Only a number is wanted: the count of lines in this listing that contain "scene".

[START OF Exercise data]

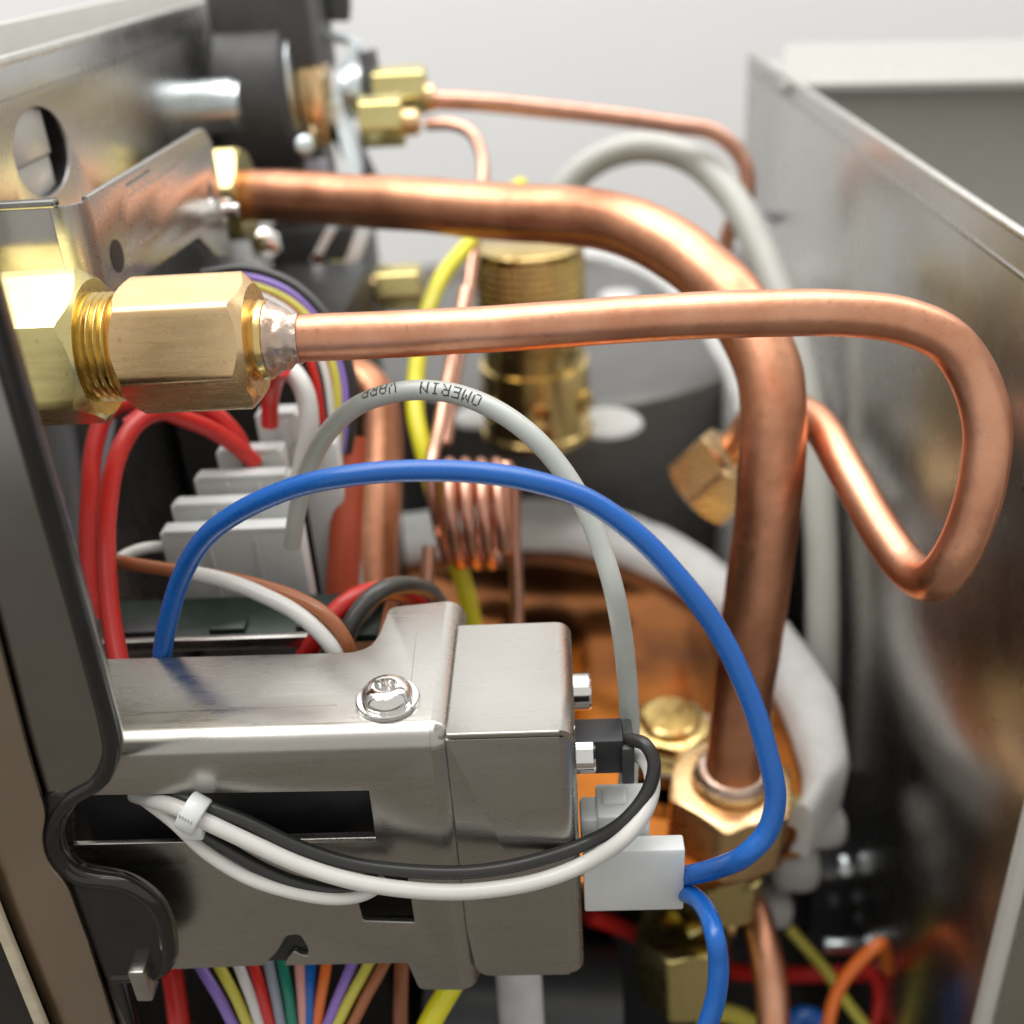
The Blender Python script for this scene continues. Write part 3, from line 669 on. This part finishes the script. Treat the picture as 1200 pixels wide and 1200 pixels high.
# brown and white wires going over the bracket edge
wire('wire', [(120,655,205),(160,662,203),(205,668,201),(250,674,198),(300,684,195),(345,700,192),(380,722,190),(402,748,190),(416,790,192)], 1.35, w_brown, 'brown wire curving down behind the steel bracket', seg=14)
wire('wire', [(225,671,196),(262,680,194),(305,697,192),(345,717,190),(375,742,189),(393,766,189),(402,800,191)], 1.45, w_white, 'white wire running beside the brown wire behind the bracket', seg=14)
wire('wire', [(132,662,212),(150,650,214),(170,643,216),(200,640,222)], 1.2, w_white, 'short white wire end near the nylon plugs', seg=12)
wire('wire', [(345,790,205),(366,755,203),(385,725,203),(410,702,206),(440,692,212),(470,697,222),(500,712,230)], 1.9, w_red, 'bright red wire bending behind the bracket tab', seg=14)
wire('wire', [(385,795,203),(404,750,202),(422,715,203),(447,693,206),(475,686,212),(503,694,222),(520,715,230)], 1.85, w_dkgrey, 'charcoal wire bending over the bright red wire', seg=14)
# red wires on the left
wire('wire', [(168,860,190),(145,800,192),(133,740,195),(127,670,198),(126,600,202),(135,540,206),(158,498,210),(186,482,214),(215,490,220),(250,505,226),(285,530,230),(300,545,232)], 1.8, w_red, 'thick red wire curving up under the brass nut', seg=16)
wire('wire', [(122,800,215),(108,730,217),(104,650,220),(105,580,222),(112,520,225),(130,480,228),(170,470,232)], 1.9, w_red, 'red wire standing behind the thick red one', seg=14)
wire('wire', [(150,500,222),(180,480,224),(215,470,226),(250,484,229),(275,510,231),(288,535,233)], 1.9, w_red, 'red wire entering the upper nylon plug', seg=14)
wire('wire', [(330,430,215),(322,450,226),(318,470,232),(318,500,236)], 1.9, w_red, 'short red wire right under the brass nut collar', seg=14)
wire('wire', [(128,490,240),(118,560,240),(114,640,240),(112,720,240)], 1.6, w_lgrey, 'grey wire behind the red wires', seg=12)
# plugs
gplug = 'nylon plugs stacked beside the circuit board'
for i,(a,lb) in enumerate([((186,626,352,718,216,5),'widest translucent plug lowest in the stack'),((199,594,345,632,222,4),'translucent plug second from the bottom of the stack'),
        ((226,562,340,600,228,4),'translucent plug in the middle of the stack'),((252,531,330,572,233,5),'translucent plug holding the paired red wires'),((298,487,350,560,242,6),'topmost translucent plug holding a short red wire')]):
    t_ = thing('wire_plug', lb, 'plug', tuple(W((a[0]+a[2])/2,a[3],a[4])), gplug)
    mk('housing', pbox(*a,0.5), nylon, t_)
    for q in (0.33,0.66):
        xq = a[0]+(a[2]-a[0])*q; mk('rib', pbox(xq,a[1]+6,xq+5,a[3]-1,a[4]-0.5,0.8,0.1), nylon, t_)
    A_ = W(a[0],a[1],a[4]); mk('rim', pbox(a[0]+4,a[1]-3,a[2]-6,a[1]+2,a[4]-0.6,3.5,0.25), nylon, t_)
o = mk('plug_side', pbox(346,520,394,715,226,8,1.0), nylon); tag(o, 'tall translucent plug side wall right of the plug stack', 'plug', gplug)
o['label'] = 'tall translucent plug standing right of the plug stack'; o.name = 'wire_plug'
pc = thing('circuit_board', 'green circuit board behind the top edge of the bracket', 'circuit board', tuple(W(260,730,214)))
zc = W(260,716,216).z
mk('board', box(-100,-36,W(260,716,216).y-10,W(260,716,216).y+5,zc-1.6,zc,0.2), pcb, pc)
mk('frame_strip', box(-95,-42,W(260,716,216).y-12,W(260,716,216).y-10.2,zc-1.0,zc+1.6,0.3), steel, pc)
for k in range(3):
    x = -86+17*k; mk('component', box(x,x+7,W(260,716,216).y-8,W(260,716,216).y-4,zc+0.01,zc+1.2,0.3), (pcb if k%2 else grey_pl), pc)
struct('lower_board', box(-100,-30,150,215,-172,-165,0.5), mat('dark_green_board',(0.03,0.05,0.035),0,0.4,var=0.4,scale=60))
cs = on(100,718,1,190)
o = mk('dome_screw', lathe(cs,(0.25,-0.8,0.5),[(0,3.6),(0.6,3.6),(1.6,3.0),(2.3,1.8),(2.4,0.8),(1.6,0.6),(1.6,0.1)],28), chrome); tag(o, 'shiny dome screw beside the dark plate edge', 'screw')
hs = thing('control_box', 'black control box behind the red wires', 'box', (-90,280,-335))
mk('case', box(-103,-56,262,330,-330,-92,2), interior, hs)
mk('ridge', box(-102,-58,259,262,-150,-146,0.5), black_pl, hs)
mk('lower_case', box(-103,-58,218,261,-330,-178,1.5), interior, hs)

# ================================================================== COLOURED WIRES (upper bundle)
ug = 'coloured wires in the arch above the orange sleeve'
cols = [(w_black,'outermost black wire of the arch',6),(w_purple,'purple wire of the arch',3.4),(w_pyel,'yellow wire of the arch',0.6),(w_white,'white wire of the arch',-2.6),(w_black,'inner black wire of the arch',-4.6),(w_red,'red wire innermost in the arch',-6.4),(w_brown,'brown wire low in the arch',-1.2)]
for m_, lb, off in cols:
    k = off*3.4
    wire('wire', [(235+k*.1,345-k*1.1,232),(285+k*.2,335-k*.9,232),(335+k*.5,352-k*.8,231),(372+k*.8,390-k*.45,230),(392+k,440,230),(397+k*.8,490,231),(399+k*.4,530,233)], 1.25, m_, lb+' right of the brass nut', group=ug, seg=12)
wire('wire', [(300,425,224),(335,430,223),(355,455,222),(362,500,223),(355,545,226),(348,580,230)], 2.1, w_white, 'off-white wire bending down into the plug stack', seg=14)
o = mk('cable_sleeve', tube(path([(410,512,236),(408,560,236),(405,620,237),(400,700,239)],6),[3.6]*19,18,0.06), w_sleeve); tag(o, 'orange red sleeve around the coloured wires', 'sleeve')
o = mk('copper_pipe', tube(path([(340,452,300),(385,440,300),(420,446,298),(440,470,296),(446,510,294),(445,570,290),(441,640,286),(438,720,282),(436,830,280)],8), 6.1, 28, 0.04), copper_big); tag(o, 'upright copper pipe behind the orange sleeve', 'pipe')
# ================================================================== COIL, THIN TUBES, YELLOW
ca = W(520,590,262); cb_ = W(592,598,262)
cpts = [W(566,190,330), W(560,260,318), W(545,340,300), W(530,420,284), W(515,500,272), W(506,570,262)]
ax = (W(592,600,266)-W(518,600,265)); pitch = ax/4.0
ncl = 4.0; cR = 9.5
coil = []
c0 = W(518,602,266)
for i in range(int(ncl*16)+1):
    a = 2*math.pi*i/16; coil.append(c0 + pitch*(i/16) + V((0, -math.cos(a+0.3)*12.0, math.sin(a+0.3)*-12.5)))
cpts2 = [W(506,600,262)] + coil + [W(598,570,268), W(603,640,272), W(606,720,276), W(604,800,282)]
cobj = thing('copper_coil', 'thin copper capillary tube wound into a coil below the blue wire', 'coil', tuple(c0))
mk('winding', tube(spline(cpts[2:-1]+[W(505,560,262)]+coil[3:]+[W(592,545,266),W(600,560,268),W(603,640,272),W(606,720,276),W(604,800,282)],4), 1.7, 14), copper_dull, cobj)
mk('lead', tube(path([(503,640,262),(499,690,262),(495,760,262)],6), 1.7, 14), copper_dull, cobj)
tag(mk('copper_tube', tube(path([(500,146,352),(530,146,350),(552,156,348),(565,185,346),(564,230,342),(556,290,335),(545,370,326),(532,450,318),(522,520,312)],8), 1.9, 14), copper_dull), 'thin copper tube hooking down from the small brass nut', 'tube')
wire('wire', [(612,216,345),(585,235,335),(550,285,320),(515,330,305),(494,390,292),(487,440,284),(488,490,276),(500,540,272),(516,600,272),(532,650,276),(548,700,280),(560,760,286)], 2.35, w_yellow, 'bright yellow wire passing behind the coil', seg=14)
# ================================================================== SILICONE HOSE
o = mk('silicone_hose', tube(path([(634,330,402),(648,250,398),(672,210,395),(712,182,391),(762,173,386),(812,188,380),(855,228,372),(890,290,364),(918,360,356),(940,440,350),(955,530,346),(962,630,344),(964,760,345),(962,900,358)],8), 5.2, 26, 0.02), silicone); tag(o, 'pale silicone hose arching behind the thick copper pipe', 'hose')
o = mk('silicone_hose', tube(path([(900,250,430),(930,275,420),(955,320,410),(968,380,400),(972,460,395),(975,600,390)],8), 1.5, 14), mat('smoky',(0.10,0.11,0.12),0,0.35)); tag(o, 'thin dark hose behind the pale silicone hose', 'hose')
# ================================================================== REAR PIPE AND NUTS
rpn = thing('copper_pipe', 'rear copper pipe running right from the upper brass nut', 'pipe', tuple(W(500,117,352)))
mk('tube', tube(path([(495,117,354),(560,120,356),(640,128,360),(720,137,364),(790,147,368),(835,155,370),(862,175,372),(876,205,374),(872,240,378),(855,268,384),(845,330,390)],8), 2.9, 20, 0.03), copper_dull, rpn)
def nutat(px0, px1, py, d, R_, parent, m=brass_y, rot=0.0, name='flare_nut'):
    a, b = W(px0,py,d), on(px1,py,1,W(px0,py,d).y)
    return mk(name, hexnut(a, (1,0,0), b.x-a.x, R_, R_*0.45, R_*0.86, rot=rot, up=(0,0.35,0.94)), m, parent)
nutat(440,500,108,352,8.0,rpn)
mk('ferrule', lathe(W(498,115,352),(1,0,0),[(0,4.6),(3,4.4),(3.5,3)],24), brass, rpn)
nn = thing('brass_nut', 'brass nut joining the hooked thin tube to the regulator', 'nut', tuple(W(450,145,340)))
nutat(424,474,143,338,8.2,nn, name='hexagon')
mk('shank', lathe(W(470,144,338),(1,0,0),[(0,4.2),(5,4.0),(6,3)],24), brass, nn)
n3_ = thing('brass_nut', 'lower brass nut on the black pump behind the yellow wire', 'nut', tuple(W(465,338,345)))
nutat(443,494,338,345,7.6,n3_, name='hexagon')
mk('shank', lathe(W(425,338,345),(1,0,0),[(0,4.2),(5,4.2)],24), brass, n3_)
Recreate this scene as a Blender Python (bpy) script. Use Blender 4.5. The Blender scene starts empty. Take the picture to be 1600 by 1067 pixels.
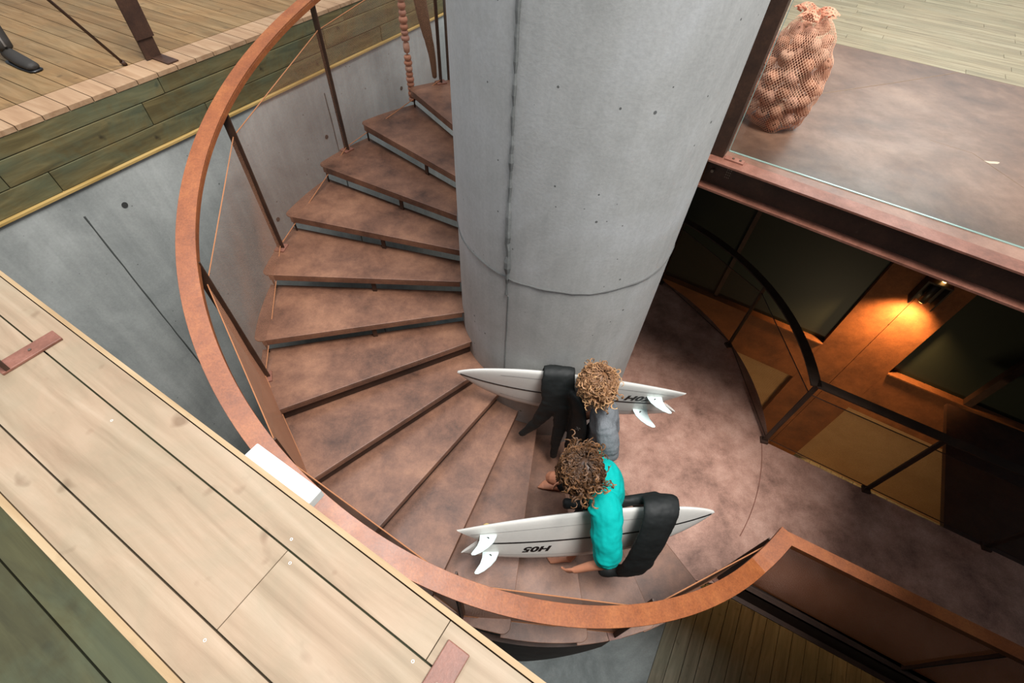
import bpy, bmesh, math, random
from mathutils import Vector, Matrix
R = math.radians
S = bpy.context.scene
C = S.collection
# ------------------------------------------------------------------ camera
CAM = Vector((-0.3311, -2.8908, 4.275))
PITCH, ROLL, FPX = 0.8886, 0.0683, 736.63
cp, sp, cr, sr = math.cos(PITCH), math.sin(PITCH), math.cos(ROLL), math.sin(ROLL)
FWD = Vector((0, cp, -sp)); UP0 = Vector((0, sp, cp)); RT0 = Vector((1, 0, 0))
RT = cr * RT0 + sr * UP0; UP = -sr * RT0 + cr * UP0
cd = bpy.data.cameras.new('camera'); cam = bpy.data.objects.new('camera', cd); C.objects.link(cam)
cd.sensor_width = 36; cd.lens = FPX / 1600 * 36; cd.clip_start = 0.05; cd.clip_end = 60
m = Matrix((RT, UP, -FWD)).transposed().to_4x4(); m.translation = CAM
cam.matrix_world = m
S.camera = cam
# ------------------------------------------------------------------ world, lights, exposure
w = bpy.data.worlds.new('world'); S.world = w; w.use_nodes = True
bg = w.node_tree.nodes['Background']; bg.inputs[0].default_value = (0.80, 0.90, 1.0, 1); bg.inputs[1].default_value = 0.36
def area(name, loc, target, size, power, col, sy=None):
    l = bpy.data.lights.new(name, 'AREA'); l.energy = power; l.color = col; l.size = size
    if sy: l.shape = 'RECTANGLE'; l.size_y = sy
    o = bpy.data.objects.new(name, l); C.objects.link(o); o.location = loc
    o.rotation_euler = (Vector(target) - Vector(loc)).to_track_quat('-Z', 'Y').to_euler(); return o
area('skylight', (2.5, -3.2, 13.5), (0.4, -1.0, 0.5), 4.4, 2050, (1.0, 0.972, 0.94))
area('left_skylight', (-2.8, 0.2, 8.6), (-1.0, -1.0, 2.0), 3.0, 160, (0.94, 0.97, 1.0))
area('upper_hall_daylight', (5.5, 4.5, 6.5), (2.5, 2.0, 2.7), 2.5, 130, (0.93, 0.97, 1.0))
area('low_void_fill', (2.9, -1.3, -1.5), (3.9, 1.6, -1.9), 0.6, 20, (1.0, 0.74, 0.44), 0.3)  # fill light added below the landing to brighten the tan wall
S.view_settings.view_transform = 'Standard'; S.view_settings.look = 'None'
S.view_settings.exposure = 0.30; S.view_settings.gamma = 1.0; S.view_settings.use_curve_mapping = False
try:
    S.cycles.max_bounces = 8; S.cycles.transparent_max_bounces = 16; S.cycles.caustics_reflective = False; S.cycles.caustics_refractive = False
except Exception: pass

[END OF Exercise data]

The result: 3